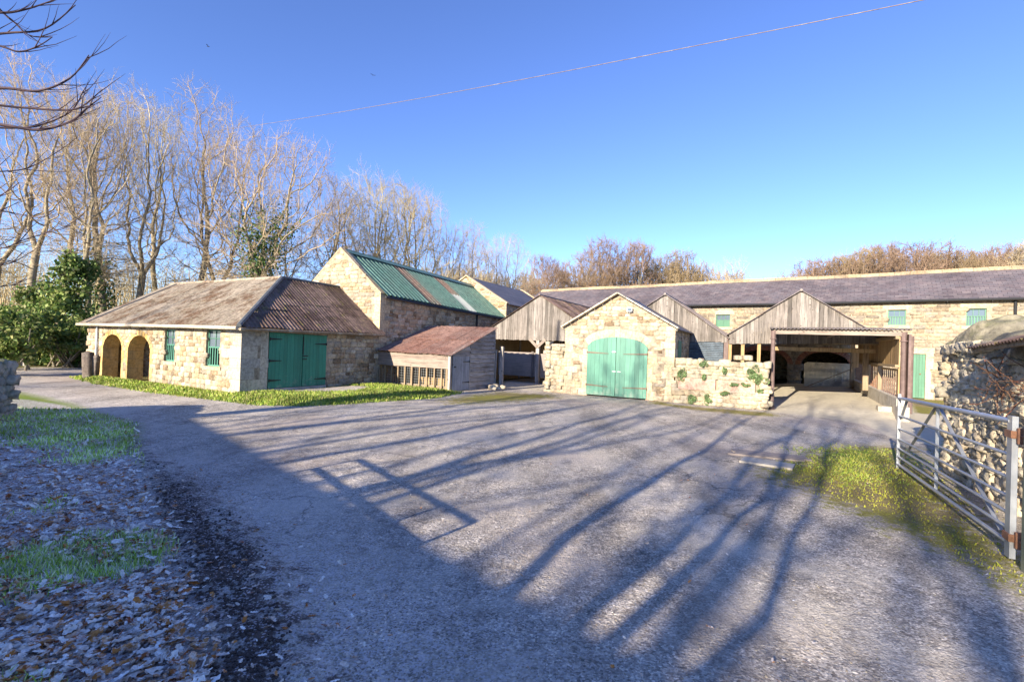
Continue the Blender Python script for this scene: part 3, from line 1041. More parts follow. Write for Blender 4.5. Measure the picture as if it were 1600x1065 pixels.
def build_ground():
    front = np.linspace(-66, 66, 330)
    rest = np.linspace(66, 294, 44)[1:-1]
    A = np.radians(np.concatenate([front, rest]))
    nA = len(A)
    R = [0.35]
    while R[-1] < 1500:
        R.append(R[-1] * (1.035 if R[-1] < 2 else 1.0145 if R[-1] < 34 else 1.06))
    R = np.array(R)
    rr, aa = np.meshgrid(R, A, indexing='ij')
    x = (rr * np.sin(aa)).ravel()
    y = (rr * np.cos(aa)).ravel()
    z = height(x, y)
    x = np.append(x, 0); y = np.append(y, 0); z = np.append(z, hz(0, 0))
    V = np.stack([x, y, z], 1)
    m = masks(x, y)
    i = np.arange(len(R) - 1)[:, None] * nA
    j = np.arange(nA)[None]
    j2 = (j + 1) % nA
    F = np.stack([i + j, i + nA + j, i + nA + j2, i + j2], -1).reshape(-1, 4)
    c = V[F].mean(1)
    cm = masks(c[:, 0], c[:, 1])
    cls = np.zeros(len(F), int)
    cu, cv = UV(c[:, 0], c[:, 1])
    cls[:] = 0                                   # yard
    cls[(c[:, 0] < -7.0)] = 1                    # lane
    cls[cm['m_wood'] > 0.5] = 2
    cls[cm['m_conc'] > 0.5] = 3
    cls[cm['m_moss'] > 0.5] = 4
    cls[sdf(POLY['grass'], c[:, 0], c[:, 1]) > 0] = 5
    cls[sdf(POLY['lit'], c[:, 0], c[:, 1]) > 0] = 6
    names = ['yard', 'lane', 'ground', 'concrete_floor', 'mossy_ground', 'grass_strip', 'leafy_verge']
    for k, nme in enumerate(names):
        f = F[cls == k]
        if not len(f): continue
        used = np.unique(f)
        re = np.full(len(V), -1)
        re[used] = np.arange(len(used))
        o = npmesh(nme, V[used], re[f], M['ground'], None, True, {q: a_[used] for q, a_ in m.items()})
        o['kind'] = 'structure'


build_ground()


# ------------------------------------------------------------------ scattered ground cover
def polar_scatter(rng, n, poly, r0, r1, a0, a1, w=0.0, power=1.0):
    """points whose density thins with distance"""
    t = rng.random(n) ** power
    r = r0 * (r1 / r0) ** t
    a = np.radians(rng.uniform(a0, a1, n))
    x, y = r * np.sin(a), r * np.cos(a)
    d = sdf(POLY[poly], x, y) if isinstance(poly, str) else poly(x, y)
    k = d + rng.uniform(-w, w, n) > 0
    return x[k], y[k]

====

• **Directions**: Repeat the material exactly as it reads, without any of its pictures.

• **Result of the exercise**:
Continue the Blender Python script for this scene: part 3, from line 1041. More parts follow. Write for Blender 4.5. Measure the picture as if it were 1600x1065 pixels.
def build_ground():
    front = np.linspace(-66, 66, 330)
    rest = np.linspace(66, 294, 44)[1:-1]
    A = np.radians(np.concatenate([front, rest]))
    nA = len(A)
    R = [0.35]
    while R[-1] < 1500:
        R.append(R[-1] * (1.035 if R[-1] < 2 else 1.0145 if R[-1] < 34 else 1.06))
    R = np.array(R)
    rr, aa = np.meshgrid(R, A, indexing='ij')
    x = (rr * np.sin(aa)).ravel()
    y = (rr * np.cos(aa)).ravel()
    z = height(x, y)
    x = np.append(x, 0); y = np.append(y, 0); z = np.append(z, hz(0, 0))
    V = np.stack([x, y, z], 1)
    m = masks(x, y)
    i = np.arange(len(R) - 1)[:, None] * nA
    j = np.arange(nA)[None]
    j2 = (j + 1) % nA
    F = np.stack([i + j, i + nA + j, i + nA + j2, i + j2], -1).reshape(-1, 4)
    c = V[F].mean(1)
    cm = masks(c[:, 0], c[:, 1])
    cls = np.zeros(len(F), int)
    cu, cv = UV(c[:, 0], c[:, 1])
    cls[:] = 0                                   # yard
    cls[(c[:, 0] < -7.0)] = 1                    # lane
    cls[cm['m_wood'] > 0.5] = 2
    cls[cm['m_conc'] > 0.5] = 3
    cls[cm['m_moss'] > 0.5] = 4
    cls[sdf(POLY['grass'], c[:, 0], c[:, 1]) > 0] = 5
    cls[sdf(POLY['lit'], c[:, 0], c[:, 1]) > 0] = 6
    names = ['yard', 'lane', 'ground', 'concrete_floor', 'mossy_ground', 'grass_strip', 'leafy_verge']
    for k, nme in enumerate(names):
        f = F[cls == k]
        if not len(f): continue
        used = np.unique(f)
        re = np.full(len(V), -1)
        re[used] = np.arange(len(used))
        o = npmesh(nme, V[used], re[f], M['ground'], None, True, {q: a_[used] for q, a_ in m.items()})
        o['kind'] = 'structure'


build_ground()


# ------------------------------------------------------------------ scattered ground cover
def polar_scatter(rng, n, poly, r0, r1, a0, a1, w=0.0, power=1.0):
    """points whose density thins with distance"""
    t = rng.random(n) ** power
    r = r0 * (r1 / r0) ** t
    a = np.radians(rng.uniform(a0, a1, n))
    x, y = r * np.sin(a), r * np.cos(a)
    d = sdf(POLY[poly], x, y) if isinstance(poly, str) else poly(x, y)
    k = d + rng.uniform(-w, w, n) > 0
    return x[k], y[k]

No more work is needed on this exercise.